The energy sector in Croatia is currently undergoing significant transformation, driven by the need to enhance energy security, reduce dependency on fossil fuels, and meet EU climate targets.  

The country has a diverse energy mix, including hydroelectric power, natural gas, and an increasing share of renewable energy sources such as wind and solar power. 

Croatia’s renewable energy sector offers vast investment potential. The government has set ambitious targets to increase the share of renewable energy in the total energy consumption to 36.4 per cent by 2030. Wind energy is particularly promising, with several projects already operational and many more in the pipeline. Solar energy is also gaining traction, supported by favorable geographic conditions and government incentives. 

Investors can explore opportunities in developing large-scale wind and solar farms, investing in energy storage solutions, and participating in public-private partnerships to upgrade the national grid. The country’s commitment to renewable energy is further underscored by its participation in the European Green Deal, which aims to make Europe the first climate-neutral continent by 2050. 

Improving energy efficiency is another critical area for investment. Croatia has launched various initiatives to enhance energy efficiency in buildings, transportation, and industry. These efforts are supported by EU funding and national programmes, creating opportunities for investors in energy-efficient technologies, smart grid solutions, and retrofitting projects. 

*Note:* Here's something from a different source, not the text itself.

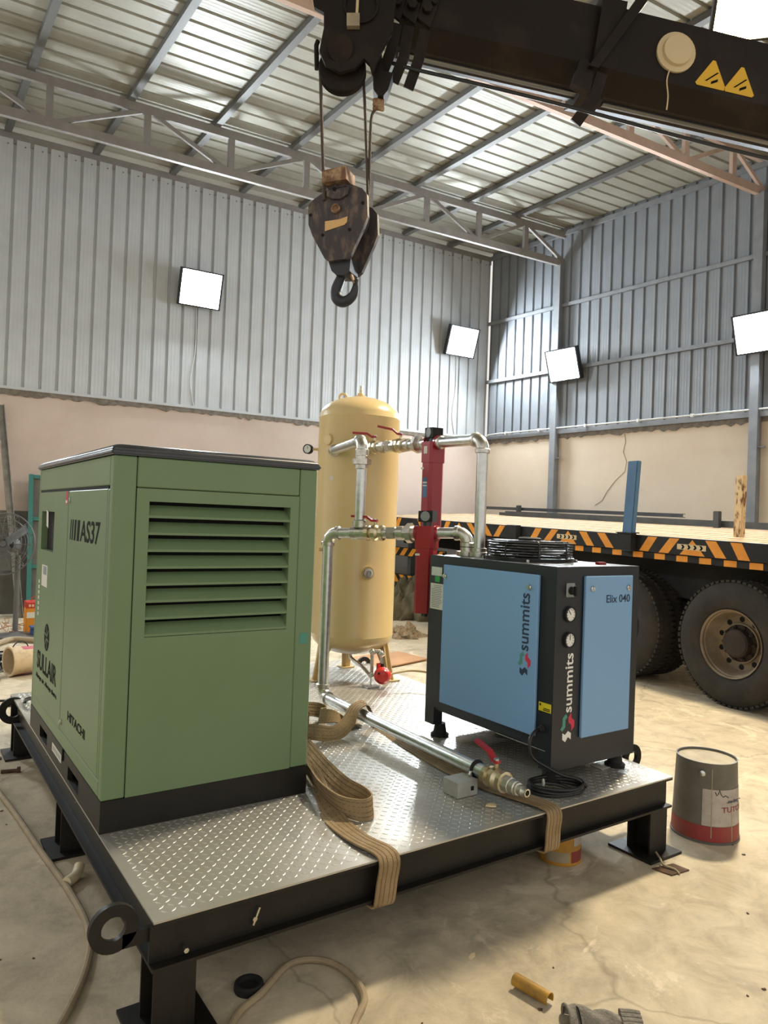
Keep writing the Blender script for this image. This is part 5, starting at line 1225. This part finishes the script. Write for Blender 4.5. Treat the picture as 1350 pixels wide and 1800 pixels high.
cp = MB().lathe([(0.046, 0.0), (0.048, 0.006), (0.046, 0.022), (0.040, 0.026), (0.032, 0.024), (0.030, 0.012), (0.0, 0.012)], (0.345, -0.555, 0.0), (0, 0, 1), 30).build('rubber_cap', 'rubber')
tag(cp, 'round black rubber cap on the floor under the skid front', 'cap')
pe = MB().tube([(-0.020, 0.395, 0.022), (0.010, 0.420, 0.022), (0.030, 0.448, 0.024), (0.045, 0.480, 0.040)], 0.021, 14, smooth=4).build('pipe_elbow', 'pvc')
tag(pe, 'short cream plastic pipe bend on the floor left of the skid', 'pipe bend')
# hoses on the floor
h1 = MB().tube([(-0.20, 2.3, 0.014), (-0.16, 1.80, 0.014), (-0.129, 1.543, 0.014), (-0.094, 1.195, 0.014), (-0.06, 0.762, 0.014), (-0.022, 0.349, 0.014), (-0.017, 0.026, 0.014), (-0.075, -0.204, 0.014), (-0.183, -0.419, 0.014), (-0.34, -0.66, 0.014)], 0.0125, 10, smooth=6).build('floor_hose', 'cable_grey')
tag(h1, 'dusty grey hose snaking over the floor left of the skid', 'hose')
h2 = MB().tube([(0.12, -0.86, 0.013), (0.242, -0.678, 0.013), (0.364, -0.569 - 0.04, 0.013), (0.51, -0.52, 0.013), (0.616, -0.565, 0.013), (0.651, -0.675, 0.013), (0.63, -0.794, 0.013), (0.553, -0.867, 0.013), (0.43, -0.98, 0.013)], 0.0115, 10, smooth=7).build('floor_hose', 'cable_grey')
tag(h2, 'dusty grey hose in a loop at the bottom, in front of the near leg', 'hose')
bo = thing('loose_bolt', 'rusty loose bolt on the floor beside the left skid leg', 'bolt', (-0.03, 1.90, 0))
MB().cyl((-0.085, 1.905, 0.011), (-0.005, 1.885, 0.011), 0.010, n=10).build('shank', 'rust_brown', bo); MB().cyl((-0.005, 1.885, 0.014), (0.012, 1.881, 0.014), 0.018, n=6).build('bolt_head', 'rust_brown', bo)
wsh = MB().lathe([(0.018, 0), (0.036, 0), (0.036, 0.006), (0.018, 0.006)], (-0.085, 2.18, 0.0005), (0, 0, 1), 20, closed=True).build('loose_washer', 'rust_brown'); tag(wsh, 'loose steel washer on the floor by the far left leg', 'washer')
rnd = random.Random(21)
fb = thing('loose_debris', 'scattered small chips and nails on the dusty floor', 'debris', (1.3, -0.8, 0))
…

Natural gas remains an essential component of Croatia’s energy strategy, particularly in the transition period towards a more sustainable energy system. The country’s strategic position makes it a vital energy transit route, with the potential to become a regional hub for natural gas distribution. Investment opportunities exist in expanding the LNG terminal on the island of Krk, developing new gas storage facilities, and enhancing pipeline infrastructure. 

Gender equality

New World Bank analysis published last week meanwhile shows that Croatia remains among the lowest-ranked EU countries for overall gender parity even though the adoption of EU standards in gender equality have brought about important policy changes and advancements.

Croatia Gender Landscape 2024 indicates that more work is needed to fully address the deeper, systemic issues of gender equality in Croatia, which perpetuate significant gender gaps across six areas: work, money, knowledge, time, power and health.

The analysis notes that Croatia’s journey towards gender parity has been marked with some progress, especially on the significant human capital Croatian women have built over time. However, these efforts have not fully translated into positive labour-market outcomes, income generation opportunities, or decision-making power.

For example, Croatian girls outperform boys in education, but these successes do not fully carry over into their careers. Despite strong academic achievements, women continue to face a persistent gender gap in employment rates, particularly among those of childbearing age. They earn less income than men, with the wage gap showing signs of widening over time.

In Croatia, women spend nearly 20 hours more than men on unpaid work, making the country a clear outlier among EU member states. While women have made some strides in political representation, their presence in high-level economic roles remains low.

“Women represent half of Croatia’s population but the current lack of economic opportunities and flexible work arrangements, as well as social norms and stereotypes, are preventing them from reaching their full economic, political, and social potential,” says Nga Thi Viet Nguyen, World Bank Senior Economist for Poverty and Equity and lead author of the report. “The right policy mix can substantially advance gender equality in Croatia, bringing more robust and inclusive economic growth and multiple benefits for the whole society.”

Political climate 

On a political note, the ruling Croatian Democratic Union (HDZ) party, led by Prime Minister Andrej Plenković, won a parliamentary election in April 2024 and has since managed to form a new governing coalition with the right-wing Homeland Movement (DP).  

While the inclusion of the DP in the new coalition initially spooked investors, most key ministries remain in the hands of the broadly centrist HDZ, “[which] will ensure that there are no major changes in terms of economic policies in the forthcoming period,” according to the Vienna Institute for International Economic Studies.